Ben-Achour: So if China is the only major economy doing this to a major extent, and if there is not a forum to address this, and if there’s not a price that China’s paying for doing this, I mean, what do you do about it?

Bown: Well, the real worry is that things devolve and you see lots of other countries just following suit. And we already have seen a little bit of that, just in the fertilizer market. Russia, last fall, saw China cut its exports of fertilizer and it decided to do the same thing as well. Russia’s also a major fertilizer producer and exporter. And so the concern is everybody just starts taking matters into their own hands, worrying only about, you know, their problems at home and forgetting about the implications in the rest of the world. And things just get worse. And for some countries out there in the world, they don’t have the option of trying to find fertilizer somewhere else. There are some countries that must import this if they want to grow food. And the real worry is that those countries, you know, some of the poorer countries, the food- and fertilizer-importing countries of the world, are really going to be the ones to pay because there is no way of, you know, the big countries getting together on these types of issues.

Ben-Achour: Is that the answer, then? I mean, for the major economies to actually figure out a way to arbitrate this problem?

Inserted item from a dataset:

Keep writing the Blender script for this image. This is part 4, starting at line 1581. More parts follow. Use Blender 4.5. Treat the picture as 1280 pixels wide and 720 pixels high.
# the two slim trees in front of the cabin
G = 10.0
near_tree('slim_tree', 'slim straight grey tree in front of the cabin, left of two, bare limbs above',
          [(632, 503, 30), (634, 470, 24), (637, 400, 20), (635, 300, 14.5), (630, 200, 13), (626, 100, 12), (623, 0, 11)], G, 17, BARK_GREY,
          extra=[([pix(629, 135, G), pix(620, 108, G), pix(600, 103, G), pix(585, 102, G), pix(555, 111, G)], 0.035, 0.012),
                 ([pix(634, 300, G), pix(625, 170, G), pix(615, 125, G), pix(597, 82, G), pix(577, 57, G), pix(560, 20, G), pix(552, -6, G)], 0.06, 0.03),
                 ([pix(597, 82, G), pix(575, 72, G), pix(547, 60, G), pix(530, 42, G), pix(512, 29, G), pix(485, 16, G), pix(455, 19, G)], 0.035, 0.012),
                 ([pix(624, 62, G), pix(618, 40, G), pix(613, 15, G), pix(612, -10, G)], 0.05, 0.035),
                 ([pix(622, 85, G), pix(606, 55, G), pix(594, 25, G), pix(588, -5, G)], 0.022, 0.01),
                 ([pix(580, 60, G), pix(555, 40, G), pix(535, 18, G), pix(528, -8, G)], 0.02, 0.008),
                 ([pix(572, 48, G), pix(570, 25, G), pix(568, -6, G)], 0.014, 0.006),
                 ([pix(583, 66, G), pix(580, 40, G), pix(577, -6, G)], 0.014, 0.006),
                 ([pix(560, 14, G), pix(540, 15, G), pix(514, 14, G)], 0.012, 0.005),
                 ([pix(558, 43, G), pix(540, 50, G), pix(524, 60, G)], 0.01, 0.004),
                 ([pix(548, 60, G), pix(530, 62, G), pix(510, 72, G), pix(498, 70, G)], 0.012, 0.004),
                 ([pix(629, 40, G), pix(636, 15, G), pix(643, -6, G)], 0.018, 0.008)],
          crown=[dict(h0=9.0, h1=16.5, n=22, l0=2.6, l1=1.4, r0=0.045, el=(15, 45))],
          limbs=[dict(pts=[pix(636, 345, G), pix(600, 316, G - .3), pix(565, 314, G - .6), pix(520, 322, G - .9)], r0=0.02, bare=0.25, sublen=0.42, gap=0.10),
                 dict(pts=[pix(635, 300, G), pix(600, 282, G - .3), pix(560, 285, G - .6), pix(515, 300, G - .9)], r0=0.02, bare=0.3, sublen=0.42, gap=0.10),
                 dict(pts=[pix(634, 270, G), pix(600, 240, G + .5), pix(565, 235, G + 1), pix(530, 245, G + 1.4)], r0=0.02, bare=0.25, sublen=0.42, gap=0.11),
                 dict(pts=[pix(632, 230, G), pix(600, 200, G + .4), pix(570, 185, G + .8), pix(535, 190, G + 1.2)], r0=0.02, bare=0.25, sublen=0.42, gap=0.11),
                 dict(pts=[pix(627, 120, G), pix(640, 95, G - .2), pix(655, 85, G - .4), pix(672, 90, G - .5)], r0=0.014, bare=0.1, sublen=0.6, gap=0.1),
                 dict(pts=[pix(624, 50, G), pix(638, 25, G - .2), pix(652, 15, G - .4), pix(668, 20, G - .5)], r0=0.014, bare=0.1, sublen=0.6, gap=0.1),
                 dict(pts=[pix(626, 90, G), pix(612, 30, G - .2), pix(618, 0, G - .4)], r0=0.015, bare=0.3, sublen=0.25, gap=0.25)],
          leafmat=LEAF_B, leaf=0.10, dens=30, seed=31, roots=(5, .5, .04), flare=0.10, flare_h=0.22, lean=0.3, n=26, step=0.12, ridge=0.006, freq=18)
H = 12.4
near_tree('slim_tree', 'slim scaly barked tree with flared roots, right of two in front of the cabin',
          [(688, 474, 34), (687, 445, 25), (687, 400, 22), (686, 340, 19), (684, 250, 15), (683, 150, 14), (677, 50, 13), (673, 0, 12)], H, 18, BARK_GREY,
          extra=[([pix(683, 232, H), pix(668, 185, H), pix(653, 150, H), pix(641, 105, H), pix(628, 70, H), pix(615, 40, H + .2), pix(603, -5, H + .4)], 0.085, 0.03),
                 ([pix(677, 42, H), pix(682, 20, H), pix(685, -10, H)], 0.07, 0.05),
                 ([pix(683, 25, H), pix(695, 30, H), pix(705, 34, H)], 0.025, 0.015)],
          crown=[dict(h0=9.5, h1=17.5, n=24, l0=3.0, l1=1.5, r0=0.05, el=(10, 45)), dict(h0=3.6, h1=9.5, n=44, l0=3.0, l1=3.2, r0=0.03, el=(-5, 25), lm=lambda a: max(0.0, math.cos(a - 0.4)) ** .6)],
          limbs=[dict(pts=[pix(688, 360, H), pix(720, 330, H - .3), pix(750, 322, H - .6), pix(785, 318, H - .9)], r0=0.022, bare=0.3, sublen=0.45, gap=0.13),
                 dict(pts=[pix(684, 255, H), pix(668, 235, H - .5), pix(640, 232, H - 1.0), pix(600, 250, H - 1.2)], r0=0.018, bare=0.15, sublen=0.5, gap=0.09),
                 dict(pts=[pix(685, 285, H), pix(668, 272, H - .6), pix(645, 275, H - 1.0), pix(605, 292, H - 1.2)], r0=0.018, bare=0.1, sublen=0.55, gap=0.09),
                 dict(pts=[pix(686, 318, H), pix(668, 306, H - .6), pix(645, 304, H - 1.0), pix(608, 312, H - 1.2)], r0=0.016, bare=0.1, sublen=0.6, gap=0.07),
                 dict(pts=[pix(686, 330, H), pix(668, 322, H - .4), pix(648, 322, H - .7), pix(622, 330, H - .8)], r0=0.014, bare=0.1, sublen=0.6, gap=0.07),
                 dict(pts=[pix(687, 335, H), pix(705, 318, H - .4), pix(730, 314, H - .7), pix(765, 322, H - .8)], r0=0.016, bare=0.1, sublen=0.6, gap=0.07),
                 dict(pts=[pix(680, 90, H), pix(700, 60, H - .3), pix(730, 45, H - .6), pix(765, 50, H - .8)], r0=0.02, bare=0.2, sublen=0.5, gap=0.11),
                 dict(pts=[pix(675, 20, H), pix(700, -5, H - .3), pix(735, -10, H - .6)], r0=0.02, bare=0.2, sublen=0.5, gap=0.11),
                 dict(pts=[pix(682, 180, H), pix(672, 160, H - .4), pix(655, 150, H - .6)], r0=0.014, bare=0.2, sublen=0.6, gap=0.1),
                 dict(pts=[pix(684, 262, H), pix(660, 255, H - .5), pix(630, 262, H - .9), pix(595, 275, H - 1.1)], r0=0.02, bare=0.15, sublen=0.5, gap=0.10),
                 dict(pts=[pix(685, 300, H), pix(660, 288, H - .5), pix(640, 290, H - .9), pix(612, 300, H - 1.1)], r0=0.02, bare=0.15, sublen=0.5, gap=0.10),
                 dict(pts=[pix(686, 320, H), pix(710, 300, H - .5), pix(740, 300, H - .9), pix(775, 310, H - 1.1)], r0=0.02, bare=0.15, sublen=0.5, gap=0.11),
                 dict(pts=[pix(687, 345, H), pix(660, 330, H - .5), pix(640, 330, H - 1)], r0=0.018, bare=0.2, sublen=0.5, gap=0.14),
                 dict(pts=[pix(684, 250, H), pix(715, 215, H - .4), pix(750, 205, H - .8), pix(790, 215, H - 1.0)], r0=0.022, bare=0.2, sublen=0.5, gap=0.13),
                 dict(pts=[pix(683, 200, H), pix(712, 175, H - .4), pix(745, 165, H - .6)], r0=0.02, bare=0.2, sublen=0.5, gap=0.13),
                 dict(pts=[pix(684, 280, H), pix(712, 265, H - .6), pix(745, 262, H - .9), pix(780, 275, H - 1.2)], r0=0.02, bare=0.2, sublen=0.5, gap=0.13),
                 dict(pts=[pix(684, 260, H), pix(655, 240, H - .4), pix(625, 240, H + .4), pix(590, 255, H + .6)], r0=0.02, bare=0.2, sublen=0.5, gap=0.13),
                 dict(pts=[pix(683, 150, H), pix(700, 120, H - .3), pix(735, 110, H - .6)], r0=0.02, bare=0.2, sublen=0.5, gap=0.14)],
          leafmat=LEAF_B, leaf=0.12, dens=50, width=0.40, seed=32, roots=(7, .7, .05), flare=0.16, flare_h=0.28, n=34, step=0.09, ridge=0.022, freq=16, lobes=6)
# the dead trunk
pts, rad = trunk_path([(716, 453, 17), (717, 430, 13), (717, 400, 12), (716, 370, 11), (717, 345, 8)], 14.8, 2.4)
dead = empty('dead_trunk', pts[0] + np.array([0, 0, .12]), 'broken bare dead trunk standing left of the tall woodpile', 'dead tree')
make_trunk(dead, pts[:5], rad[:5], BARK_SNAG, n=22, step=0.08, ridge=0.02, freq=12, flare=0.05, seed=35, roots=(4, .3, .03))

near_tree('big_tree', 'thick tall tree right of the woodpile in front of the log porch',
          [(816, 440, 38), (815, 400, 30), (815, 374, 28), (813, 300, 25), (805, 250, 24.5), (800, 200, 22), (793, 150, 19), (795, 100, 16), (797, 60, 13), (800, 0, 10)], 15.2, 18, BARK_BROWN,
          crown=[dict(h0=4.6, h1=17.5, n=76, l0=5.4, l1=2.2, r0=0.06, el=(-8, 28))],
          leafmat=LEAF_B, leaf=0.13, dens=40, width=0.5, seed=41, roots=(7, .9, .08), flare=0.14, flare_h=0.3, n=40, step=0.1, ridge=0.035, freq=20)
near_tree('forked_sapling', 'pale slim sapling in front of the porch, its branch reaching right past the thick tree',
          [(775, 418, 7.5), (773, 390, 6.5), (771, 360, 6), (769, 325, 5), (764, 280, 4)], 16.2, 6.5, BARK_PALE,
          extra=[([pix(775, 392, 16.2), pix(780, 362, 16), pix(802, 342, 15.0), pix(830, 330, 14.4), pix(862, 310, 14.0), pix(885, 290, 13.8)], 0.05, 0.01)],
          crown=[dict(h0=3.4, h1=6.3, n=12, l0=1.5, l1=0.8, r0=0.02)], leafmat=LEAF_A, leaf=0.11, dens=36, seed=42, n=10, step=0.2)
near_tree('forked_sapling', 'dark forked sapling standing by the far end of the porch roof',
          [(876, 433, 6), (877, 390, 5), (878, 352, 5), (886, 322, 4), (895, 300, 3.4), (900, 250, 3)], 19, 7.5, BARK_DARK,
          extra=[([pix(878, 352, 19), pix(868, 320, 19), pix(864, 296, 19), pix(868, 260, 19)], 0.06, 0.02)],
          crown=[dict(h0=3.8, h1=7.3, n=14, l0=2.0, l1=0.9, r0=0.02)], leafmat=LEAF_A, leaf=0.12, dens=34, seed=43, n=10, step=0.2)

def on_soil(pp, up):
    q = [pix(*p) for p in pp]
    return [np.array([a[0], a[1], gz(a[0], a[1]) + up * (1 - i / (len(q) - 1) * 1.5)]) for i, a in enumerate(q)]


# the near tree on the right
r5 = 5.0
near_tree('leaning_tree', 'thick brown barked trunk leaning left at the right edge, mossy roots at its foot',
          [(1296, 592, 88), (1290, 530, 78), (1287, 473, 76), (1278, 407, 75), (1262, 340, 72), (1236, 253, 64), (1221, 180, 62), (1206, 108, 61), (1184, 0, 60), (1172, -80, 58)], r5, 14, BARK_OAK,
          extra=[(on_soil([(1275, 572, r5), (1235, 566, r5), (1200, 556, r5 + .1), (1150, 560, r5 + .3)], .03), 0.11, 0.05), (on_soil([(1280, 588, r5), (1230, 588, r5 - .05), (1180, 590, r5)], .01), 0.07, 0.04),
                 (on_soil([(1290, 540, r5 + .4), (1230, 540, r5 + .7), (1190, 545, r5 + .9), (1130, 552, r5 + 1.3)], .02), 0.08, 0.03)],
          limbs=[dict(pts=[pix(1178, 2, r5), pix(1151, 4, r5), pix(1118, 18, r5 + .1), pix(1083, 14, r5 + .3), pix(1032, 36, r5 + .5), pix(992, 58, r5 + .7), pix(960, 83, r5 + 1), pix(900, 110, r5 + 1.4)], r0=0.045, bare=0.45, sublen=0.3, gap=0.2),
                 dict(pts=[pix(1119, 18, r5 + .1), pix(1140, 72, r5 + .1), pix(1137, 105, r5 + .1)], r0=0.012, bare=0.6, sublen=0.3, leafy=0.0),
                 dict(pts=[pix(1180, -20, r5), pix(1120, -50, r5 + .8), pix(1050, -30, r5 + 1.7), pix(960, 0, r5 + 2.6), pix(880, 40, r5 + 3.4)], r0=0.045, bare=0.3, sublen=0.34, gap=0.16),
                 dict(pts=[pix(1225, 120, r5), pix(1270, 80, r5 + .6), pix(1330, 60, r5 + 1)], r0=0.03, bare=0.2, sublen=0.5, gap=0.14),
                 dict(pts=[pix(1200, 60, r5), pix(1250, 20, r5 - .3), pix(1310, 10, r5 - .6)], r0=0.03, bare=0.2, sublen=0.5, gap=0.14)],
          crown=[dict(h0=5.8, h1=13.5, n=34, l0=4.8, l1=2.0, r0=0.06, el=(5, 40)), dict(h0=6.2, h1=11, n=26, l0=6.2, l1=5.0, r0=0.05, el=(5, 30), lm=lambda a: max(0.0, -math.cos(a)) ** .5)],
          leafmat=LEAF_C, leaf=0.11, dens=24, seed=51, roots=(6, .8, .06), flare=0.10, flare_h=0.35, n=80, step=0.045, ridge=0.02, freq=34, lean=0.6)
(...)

Bown: The answer has to be the major economies of the world getting together and jointly agreeing to not do this sort of thing, you know. So it has to be the case that China, the United States, Europe, the major, major producers that have the capability of both having their actions harm other countries, but also restrain themselves from doing that harm. They have to get together and agree to stop doing these kinds of things. Otherwise, if they don’t, the rest of the world is just unfortunately going to suffer and be made worse off.